Rubio issued the action call in an opinion article with the Wall Street Journal and a video message shared on social media.

His announcement comes after three of the Court’s judges filed a lawsuit in New York last month against the Trump administration. The lawsuit argues sanctions levied against them are unlawful. 

“The U.S. is launching a diplomatic campaign with a simple message — sovereign states over globalism,” Rubio wrote in his op-ed.

“Using all the tools at our government’s disposal, working beside every ally with whom we can make common cause, we will dismantle the ICC — brick by brick, if necessary.”

A State Department official told Reuters that the diplomatic tools include travel bans, visa revocations, increased sanctions against the ICC and affiliated organizations, and diplomatic pressure on other nations to withdraw from the ICC. 

The ICC was established in 2002 to prosecute genocide, war crimes and crimes against humanity.
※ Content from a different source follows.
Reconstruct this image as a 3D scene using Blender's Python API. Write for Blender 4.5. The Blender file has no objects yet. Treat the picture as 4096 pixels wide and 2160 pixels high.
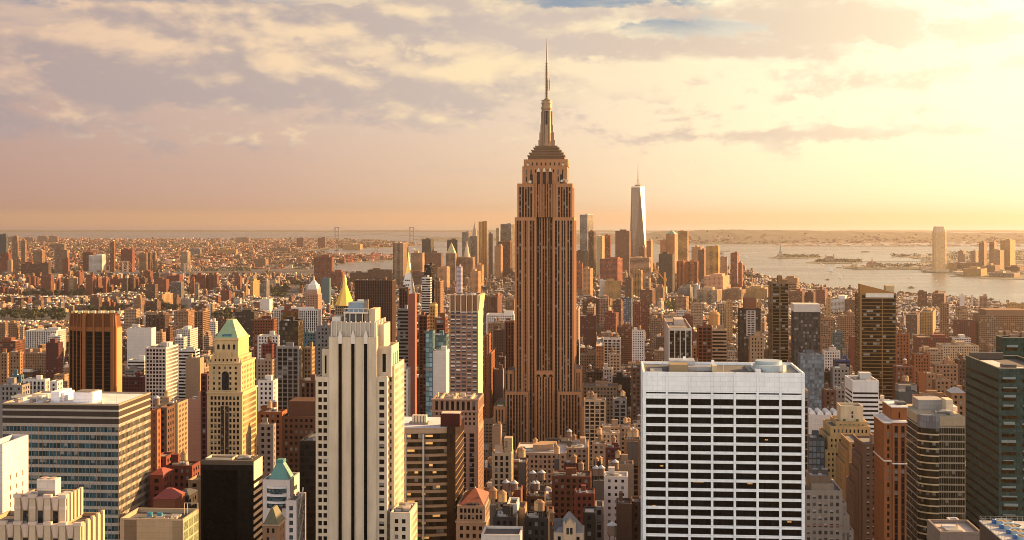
import bpy, math, random
import numpy as np
from mathutils import Vector
sc = bpy.context.scene
COL = sc.collection
R = math.radians
rnd = random.Random(7)

# ------------------------------------------------------------------ camera
F, HY, CX, CZ, GZ = 5274.0, 877.0, 2048.0, 278.0, 10.0     # photograph's focal length / horizon row in its own pixels, eye height, street level
GA = R(4.57); SG, CG = math.sin(GA), math.cos(GA)           # the avenues run 4.57 degrees off the view axis
cd = bpy.data.cameras.new('camera'); cam = bpy.data.objects.new('camera', cd); COL.objects.link(cam)
cam.location = (0, 0, CZ); cam.rotation_euler = (R(90), 0, 0)
cd.sensor_width = 36; cd.lens = F / 4096 * 36; cd.shift_y = -(1080 - HY) / 4096
cd.clip_start = 5; cd.clip_end = 200000
sc.camera = cam

# ------------------------------------------------------------------ sun, sky
SUN_AZ, SUN_EL = R(64), R(17)
sund = Vector((math.sin(SUN_AZ) * math.cos(SUN_EL), math.cos(SUN_AZ) * math.cos(SUN_EL), math.sin(SUN_EL)))
sl = bpy.data.lights.new('sun', 'SUN'); sl.energy = 5.0; sl.angle = R(0.5); sl.color = (1.0, 0.60, 0.25)
so = bpy.data.objects.new('sun', sl); COL.objects.link(so)
so.rotation_euler = sund.to_track_quat('Z', 'Y').to_euler()
sc.view_settings.view_transform = 'Standard'; sc.view_settings.look = 'None'
sc.view_settings.exposure = 1.6; sc.view_settings.gamma = 1.0
sc.cycles.use_denoising = True; sc.cycles.filter_width = 0.95
sc.cycles.max_bounces = 5; sc.cycles.diffuse_bounces = 1; sc.cycles.glossy_bounces = 2
sc.cycles.transmission_bounces = 1; sc.cycles.volume_bounces = 0; sc.cycles.transparent_max_bounces = 6
sc.cycles.caustics_reflective = False; sc.cycles.caustics_refractive = False

def lin(r, g, b):
    f = lambda c: (c / 255 / 12.92) if c / 255 <= 0.04045 else ((c / 255 + 0.055) / 1.055) ** 2.4
    return (f(r), f(g), f(b), 1.0)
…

There are 125 countries that have signed and ratified the Rome Statute, the agreement that established the court. 

Rubio in his video message accused the ICC of being “a global tribunal staffed by unelected globalist bureaucrats who claim their power is almost unlimited.”
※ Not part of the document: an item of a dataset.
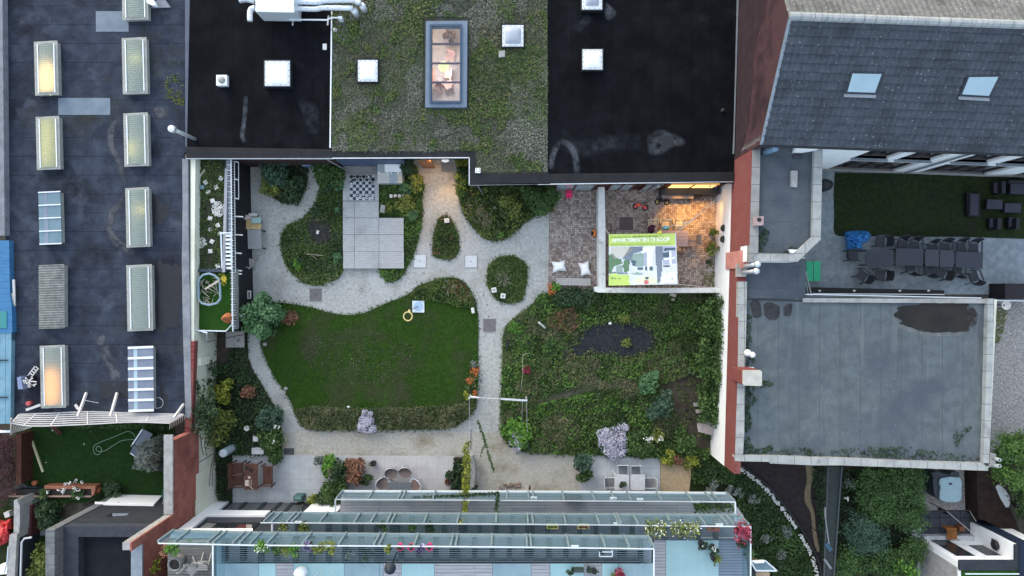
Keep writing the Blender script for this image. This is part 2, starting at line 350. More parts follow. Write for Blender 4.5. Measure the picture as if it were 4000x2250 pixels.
MT['brick_x']=M('brick_x',(.14,.034,.033),(.2,.054,.052),2,8,.9,bump=.4,brick=dict(redb,ax='yz'),big=((.22,.09,.08),.9,.5,.75))
MT['brick_y']=M('brick_y',(.21,.075,.06),(.27,.11,.09),2,8,.9,bump=.4,brick=dict(redb,ax='xz'))
MT['brick_dark']=M('brick_dark',(.05,.027,.033),(.08,.038,.044),2.5,9,.9,bump=.4,brick=dict(redb,ax='yz',c=(.1,.065,.068),v=(.05,.024,.029),v2=(.085,.038,.043)),big=((.04,.026,.031),.8,.45,.65))
MT['brick_orange']=M('brick_orange',(.25,.07,.055),(.40,.135,.11),4,12,.9,brick=dict(redb,ax='yz',c=(.4,.2,.16),v=(.24,.065,.05),v2=(.42,.14,.11)),big=[((.2,.075,.065),.8,.45,.7),((.36,.2,.17),2.2,.6,.8)],bump=.4)
MT['paver']=M('paver',(.2,.165,.145),(.31,.27,.245),3,9,.85,bump=.5,bsc=20,brick=dict(w=.22,h=.11,m=.01,c=(.09,.08,.068),v=(.14,.09,.075),v2=(.52,.46,.41),weave=1),big=((.19,.175,.155),.7,.55,.8),speck=((.5,.47,.43),4,.1))
MT['slab']=M('slab',(.42,.44,.45),(.53,.55,.56),1.3,9,.85,bump=.25,bsc=25,brick=dict(w=.56,h=.56,m=.007,c=(.34,.35,.35),o=0),big=((.37,.38,.39),.9,.52,.75),speck=((.55,.56,.56),12,.08))
MT['slab_pink']=M('slab_pink',(.44,.43,.43),(.54,.53,.525),1.3,9,.85,bump=.25,bsc=25,brick=dict(w=.56,h=.56,m=.007,c=(.36,.35,.34),o=0),big=((.4,.38,.37),.9,.52,.75))
MT['slab_dark']=M('slab_dark',(.05,.053,.066),(.075,.08,.095),2,7,.8,brick=dict(w=.55,h=.55,m=.016,c=(.02,.02,.026),o=0))
MT['deck_grey']=M('deck_grey',(.36,.365,.36),(.5,.505,.5),3,9,.85,bump=.3,stretch=(1,9,1),brick=dict(w=4,h=.1,m=.007,c=(.25,.255,.255)),big=((.28,.28,.28),1,.5,.75))
MT['deck_terrace']=M('deck_terrace',(.28,.3,.325),(.4,.415,.43),2,9,.8,bump=.3,stretch=(.5,9,1),brick=dict(w=3.2,h=.14,m=.01,c=(.12,.13,.145),v=(.26,.28,.305),v2=(.42,.41,.42)),big=((.38,.34,.34),.5,.5,.7))
MT['wood_grey']=M('wood_grey',(.3,.29,.28),(.4,.385,.37),6,8,.85,stretch=(2,12,2),obj=True)
MT['wood_pale']=M('wood_pale',(.55,.47,.33),(.62,.55,.42),6,8,.8,obj=True)
MT['wood_mid']=M('wood_mid',(.34,.25,.16),(.42,.32,.22),5,8,.75,obj=True)
MT['wood_brown']=M('wood_brown',(.10,.045,.035),(.15,.07,.05),6,8,.7,obj=True)
MT['wood_red']=M('wood_red',(.11,.045,.05),(.15,.06,.065),6,8,.7,obj=True)
MT['wood_orange']=M('wood_orange',(.2,.075,.02),(.3,.12,.03),6,8,.7,obj=True)
MT['lattice']=M('lattice',(.52,.50,.48),(.6,.585,.565),4,8,.8)
MT['black_clad']=M('black_clad',(.009,.011,.014),(.016,.018,.022),3,8,.7,stretch=(1,1,.1),brick=dict(w=.16,h=8,m=.008,c=(.004,.004,.005),o=0,ax='yz'))
MT['dark_render']=M('dark_render',(.03,.035,.042),(.042,.047,.055),2,8,.8,bump=.1)
MT['blue_render']=M('blue_render',(.06,.09,.15),(.085,.12,.19),1.2,7,.7)
MT['zinc']=M('zinc',(.22,.25,.28),(.28,.31,.34),3,7,.45,metal=.4)
MT['galv']=M('galv',(.55,.58,.6),(.65,.68,.7),4,7,.4,metal=.5)
MT['duct']=M('duct',(.66,.7,.72),(.74,.78,.8),3,6,.35,metal=.35)
MT['steel_white']=M('steel_white',(.75,.78,.8),None,rough=.35,metal=.2)
MT['rail_white']=M('rail_white',(.72,.78,.82),None,rough=.3,metal=.3)
MT['post_grey']=M('post_grey',(.15,.21,.235),(.2,.26,.285),5,6,.5)
MT['metal_dark']=M('metal_dark',(.03,.032,.036),None,rough=.5,metal=.3)
MT['plastic_black']=M('plastic_black',(.012,.013,.015),(.02,.021,.024),8,5,.5)
MT['fabric_dark']=M('fabric_dark',(.03,.034,.045),(.042,.046,.06),8,6,.9)
MT['fabric_grey']=M('fabric_grey',(.2,.21,.22),(.26,.27,.28),8,6,.9)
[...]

In his op-ed, he accused the body of being “backed and run by a powerful network of leftist nongovernment organizations, smug globalists, and hostile Third World governments united by their enmity toward the U.S.”

The U.S. has a complicated relationship with the ICC, having never signed onto the Rome Statute, and with Democratic presidential administrations engaging more with the court compared to Republican administrations.  

The Obama administration endorsed the court’s work investigating post-election violence in Kenya, and the Biden administration shared intelligence with the ICC as it developed its indictment against Russian President Vladimir Putin and a top Russian official for crimes related to kidnapping of Ukrainian children. 

The Biden administration’s cooperation in 2021 reportedly led to the ICC deprioritizing investigations into U.S. service members as part of its focus on alleged crimes committed by the Afghan government and Taliban forces. 

The Bush and Trump administrations have pushed back against the Court seeking to investigate the conduct of U.S. soldiers in Afghanistan and Israel’s actions against Palestinians. A 2002 law, the American Services Protection Act, passed with overwhelming bipartisan support, gives the president authority to defend U.S. personnel being detained, or imprisoned on behalf of the ICC.